▸ What is being asked
Find every line containing the word "picture" in the records below; report only how many there are.

▸ Input rows
----
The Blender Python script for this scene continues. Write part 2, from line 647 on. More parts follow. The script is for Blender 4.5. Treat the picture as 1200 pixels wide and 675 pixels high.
----
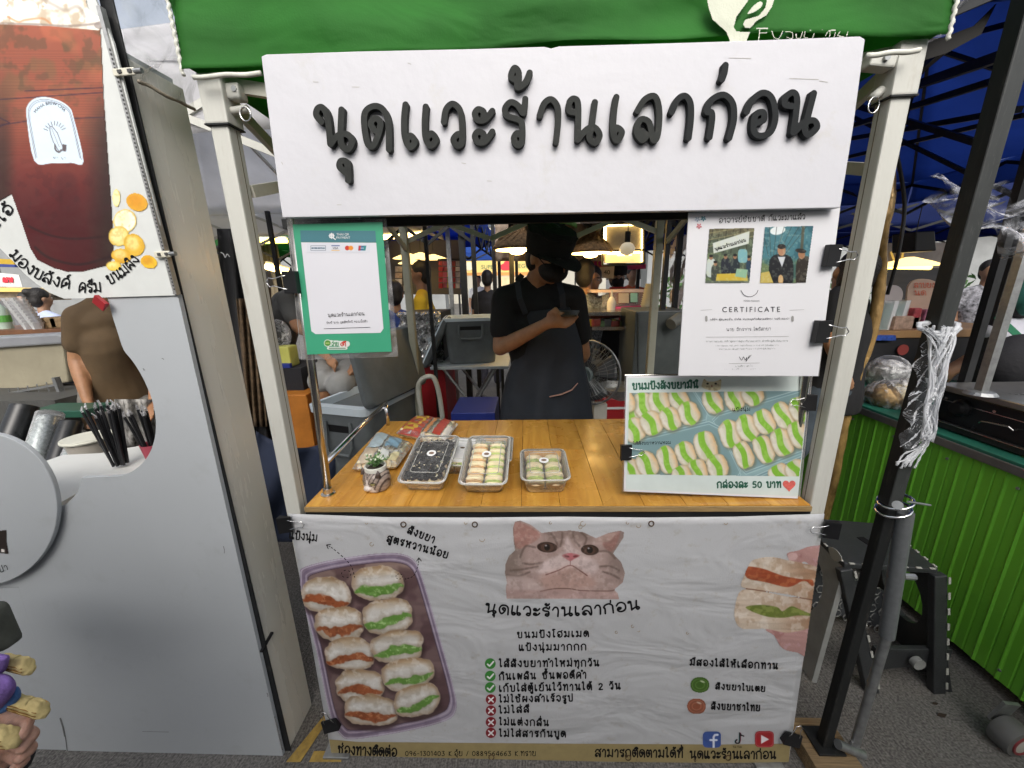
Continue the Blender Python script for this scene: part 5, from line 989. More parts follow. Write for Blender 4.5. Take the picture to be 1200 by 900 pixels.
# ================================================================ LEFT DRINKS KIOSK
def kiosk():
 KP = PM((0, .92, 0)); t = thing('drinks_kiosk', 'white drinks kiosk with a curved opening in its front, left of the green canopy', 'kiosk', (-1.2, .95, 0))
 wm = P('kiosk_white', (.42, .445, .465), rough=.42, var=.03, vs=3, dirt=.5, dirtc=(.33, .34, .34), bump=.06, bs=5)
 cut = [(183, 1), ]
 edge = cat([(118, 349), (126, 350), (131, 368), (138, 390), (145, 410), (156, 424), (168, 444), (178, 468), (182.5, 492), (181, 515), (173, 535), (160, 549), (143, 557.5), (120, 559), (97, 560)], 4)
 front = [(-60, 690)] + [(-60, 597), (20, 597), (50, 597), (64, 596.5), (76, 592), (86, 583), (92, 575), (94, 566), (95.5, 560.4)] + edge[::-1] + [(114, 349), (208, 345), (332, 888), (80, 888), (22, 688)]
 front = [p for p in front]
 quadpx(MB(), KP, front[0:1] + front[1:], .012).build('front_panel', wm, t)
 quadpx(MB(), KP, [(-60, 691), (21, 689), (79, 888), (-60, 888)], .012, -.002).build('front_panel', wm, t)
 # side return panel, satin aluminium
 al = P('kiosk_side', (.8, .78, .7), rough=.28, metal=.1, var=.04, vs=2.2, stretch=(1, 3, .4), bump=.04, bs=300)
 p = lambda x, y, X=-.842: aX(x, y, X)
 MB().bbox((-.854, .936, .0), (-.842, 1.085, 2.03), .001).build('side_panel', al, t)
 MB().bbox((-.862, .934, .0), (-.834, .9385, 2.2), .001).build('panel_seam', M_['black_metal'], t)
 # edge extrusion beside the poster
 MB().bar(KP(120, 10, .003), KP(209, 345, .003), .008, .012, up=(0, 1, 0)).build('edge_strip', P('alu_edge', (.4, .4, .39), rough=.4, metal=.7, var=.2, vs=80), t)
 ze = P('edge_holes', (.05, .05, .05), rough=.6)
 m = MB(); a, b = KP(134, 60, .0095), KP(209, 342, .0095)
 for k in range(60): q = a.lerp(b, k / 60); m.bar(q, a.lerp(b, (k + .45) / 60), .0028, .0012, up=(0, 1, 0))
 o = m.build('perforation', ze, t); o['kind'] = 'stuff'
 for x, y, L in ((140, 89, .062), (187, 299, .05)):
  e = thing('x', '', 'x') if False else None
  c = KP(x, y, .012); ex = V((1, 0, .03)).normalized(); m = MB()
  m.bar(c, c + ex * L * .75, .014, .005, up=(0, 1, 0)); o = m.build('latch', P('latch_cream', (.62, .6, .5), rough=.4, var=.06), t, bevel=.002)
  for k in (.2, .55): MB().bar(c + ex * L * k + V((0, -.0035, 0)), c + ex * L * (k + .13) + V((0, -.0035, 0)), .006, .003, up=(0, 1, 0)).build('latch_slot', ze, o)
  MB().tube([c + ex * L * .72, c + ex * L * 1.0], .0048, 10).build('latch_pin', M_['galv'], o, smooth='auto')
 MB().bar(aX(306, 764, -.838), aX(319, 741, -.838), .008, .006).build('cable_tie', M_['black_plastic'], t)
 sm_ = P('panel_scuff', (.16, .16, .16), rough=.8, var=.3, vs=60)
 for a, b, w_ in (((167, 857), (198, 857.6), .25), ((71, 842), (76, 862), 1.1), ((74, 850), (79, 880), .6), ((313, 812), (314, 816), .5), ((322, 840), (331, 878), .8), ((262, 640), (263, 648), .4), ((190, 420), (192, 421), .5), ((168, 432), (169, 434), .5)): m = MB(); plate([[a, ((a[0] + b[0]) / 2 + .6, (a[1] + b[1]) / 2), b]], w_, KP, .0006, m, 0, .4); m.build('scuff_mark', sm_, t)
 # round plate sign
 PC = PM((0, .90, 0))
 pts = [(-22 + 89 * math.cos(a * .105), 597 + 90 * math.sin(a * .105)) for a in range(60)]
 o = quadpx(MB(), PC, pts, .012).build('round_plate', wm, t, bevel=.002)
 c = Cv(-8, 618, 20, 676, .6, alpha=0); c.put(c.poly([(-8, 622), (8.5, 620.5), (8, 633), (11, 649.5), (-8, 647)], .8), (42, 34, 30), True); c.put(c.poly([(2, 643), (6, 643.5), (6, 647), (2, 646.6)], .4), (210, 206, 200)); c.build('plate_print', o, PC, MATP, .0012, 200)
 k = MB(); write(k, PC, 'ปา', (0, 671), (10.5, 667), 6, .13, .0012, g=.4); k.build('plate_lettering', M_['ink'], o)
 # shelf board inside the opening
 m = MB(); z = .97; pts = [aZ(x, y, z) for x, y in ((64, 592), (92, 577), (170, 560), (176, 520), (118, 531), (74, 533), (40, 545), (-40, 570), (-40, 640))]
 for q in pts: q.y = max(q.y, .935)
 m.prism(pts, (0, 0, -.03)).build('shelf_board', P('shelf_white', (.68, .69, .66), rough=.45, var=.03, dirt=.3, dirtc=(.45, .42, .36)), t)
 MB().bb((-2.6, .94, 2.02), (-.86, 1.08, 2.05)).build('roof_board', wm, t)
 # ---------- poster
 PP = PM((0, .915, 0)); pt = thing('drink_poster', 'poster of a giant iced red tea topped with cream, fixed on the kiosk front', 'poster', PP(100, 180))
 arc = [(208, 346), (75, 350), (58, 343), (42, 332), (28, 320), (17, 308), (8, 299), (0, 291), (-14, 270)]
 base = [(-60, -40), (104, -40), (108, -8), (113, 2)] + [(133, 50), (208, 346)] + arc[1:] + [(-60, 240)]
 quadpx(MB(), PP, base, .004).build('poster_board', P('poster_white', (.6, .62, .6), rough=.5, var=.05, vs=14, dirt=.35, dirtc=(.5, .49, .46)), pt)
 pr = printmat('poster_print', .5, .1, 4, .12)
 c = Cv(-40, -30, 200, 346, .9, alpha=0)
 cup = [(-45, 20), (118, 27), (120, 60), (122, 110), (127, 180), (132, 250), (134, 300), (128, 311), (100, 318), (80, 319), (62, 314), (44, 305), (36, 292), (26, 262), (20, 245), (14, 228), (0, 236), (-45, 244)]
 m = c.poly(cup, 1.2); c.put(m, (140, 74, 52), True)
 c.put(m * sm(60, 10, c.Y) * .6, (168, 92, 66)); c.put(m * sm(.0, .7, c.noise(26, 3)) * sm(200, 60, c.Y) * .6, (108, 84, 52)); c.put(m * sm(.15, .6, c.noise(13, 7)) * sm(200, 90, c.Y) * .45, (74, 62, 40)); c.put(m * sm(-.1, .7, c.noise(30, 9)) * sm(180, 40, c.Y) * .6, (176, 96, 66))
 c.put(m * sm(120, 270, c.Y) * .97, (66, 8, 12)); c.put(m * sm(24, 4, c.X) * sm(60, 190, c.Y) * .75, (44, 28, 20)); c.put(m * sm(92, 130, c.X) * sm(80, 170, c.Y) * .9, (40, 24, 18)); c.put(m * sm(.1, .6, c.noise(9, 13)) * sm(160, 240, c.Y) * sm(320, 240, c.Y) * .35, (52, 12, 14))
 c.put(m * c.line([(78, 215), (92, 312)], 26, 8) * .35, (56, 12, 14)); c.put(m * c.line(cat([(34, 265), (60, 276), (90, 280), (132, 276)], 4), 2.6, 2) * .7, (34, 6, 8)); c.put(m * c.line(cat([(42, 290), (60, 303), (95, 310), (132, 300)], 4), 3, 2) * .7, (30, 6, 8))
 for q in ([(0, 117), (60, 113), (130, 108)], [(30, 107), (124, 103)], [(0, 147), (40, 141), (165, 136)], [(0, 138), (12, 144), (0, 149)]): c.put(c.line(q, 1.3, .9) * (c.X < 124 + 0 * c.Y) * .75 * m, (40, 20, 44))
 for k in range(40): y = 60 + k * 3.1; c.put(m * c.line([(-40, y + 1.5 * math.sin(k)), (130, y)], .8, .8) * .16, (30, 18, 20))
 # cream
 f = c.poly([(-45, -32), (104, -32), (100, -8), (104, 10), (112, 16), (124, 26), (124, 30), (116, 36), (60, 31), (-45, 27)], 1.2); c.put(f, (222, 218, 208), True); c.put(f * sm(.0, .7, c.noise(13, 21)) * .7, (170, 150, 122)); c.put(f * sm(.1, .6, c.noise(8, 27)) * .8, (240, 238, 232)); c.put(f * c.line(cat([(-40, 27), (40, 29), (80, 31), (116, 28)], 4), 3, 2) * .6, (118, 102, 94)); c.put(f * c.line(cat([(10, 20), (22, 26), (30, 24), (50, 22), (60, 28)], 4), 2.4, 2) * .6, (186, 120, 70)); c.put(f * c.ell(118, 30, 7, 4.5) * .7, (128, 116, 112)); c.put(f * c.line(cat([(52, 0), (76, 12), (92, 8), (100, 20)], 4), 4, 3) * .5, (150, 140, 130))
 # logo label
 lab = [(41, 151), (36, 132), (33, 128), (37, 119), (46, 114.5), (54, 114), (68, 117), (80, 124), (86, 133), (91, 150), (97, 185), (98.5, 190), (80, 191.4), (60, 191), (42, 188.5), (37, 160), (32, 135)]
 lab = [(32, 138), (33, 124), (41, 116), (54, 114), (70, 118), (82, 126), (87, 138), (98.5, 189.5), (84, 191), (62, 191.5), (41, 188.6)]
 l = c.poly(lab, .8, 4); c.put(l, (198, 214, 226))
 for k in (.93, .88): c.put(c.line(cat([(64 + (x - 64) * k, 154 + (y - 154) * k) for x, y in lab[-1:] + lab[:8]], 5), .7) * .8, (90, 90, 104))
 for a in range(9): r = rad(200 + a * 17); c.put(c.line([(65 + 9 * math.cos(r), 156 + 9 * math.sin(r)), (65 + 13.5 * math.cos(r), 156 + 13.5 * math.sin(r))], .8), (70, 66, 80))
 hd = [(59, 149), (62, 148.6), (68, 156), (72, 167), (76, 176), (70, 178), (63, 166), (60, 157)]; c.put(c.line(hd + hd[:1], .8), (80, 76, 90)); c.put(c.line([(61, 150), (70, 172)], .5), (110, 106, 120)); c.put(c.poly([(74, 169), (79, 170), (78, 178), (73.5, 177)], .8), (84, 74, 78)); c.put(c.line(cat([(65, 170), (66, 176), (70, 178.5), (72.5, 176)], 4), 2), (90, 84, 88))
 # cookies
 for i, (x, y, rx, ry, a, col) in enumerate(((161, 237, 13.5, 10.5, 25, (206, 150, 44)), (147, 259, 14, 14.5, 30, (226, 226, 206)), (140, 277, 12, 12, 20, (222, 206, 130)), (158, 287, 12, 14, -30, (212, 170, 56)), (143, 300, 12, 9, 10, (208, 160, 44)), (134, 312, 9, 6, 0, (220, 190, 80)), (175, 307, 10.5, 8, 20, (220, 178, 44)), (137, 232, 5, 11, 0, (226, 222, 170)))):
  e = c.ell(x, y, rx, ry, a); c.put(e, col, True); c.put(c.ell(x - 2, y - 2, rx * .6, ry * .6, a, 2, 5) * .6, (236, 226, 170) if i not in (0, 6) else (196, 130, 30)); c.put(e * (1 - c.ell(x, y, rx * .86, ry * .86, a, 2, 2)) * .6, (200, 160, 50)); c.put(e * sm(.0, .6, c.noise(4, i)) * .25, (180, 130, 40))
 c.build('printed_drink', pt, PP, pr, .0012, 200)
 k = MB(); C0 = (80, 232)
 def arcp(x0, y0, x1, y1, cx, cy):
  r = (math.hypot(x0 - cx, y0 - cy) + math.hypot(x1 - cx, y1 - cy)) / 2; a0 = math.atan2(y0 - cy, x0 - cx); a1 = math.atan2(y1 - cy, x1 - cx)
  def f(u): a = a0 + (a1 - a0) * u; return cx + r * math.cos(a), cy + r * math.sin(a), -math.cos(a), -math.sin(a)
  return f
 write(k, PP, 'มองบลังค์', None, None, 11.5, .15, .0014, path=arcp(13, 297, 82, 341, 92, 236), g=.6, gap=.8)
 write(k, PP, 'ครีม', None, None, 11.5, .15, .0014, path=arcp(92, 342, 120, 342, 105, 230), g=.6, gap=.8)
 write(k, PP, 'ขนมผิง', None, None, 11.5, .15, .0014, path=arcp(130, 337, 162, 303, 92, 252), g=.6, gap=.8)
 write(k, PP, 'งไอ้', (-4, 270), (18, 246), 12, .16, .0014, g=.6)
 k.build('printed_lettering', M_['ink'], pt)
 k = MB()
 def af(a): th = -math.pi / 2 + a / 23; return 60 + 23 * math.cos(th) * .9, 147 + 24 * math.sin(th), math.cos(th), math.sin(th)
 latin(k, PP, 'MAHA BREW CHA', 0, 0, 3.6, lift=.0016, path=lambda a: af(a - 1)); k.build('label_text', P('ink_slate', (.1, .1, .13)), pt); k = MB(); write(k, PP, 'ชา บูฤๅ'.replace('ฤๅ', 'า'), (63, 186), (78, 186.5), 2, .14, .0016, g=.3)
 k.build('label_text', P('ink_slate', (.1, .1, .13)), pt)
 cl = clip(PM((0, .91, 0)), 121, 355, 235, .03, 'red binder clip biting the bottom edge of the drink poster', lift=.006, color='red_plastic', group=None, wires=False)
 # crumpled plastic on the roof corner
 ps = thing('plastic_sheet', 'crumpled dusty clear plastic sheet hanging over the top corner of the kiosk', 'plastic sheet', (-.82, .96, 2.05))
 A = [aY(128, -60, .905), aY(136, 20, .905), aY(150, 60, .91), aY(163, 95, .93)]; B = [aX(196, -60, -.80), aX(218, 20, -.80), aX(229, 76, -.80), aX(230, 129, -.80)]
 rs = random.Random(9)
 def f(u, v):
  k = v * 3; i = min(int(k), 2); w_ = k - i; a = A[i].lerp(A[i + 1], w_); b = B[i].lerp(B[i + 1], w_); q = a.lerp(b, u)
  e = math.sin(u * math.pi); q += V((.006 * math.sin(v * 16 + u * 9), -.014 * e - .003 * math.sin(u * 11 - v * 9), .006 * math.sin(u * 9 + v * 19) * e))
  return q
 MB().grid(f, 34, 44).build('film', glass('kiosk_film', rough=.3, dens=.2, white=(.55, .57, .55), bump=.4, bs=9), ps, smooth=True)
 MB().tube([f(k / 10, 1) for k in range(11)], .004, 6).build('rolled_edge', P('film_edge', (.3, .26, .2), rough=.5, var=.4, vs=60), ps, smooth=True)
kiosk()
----
▸ Solution
2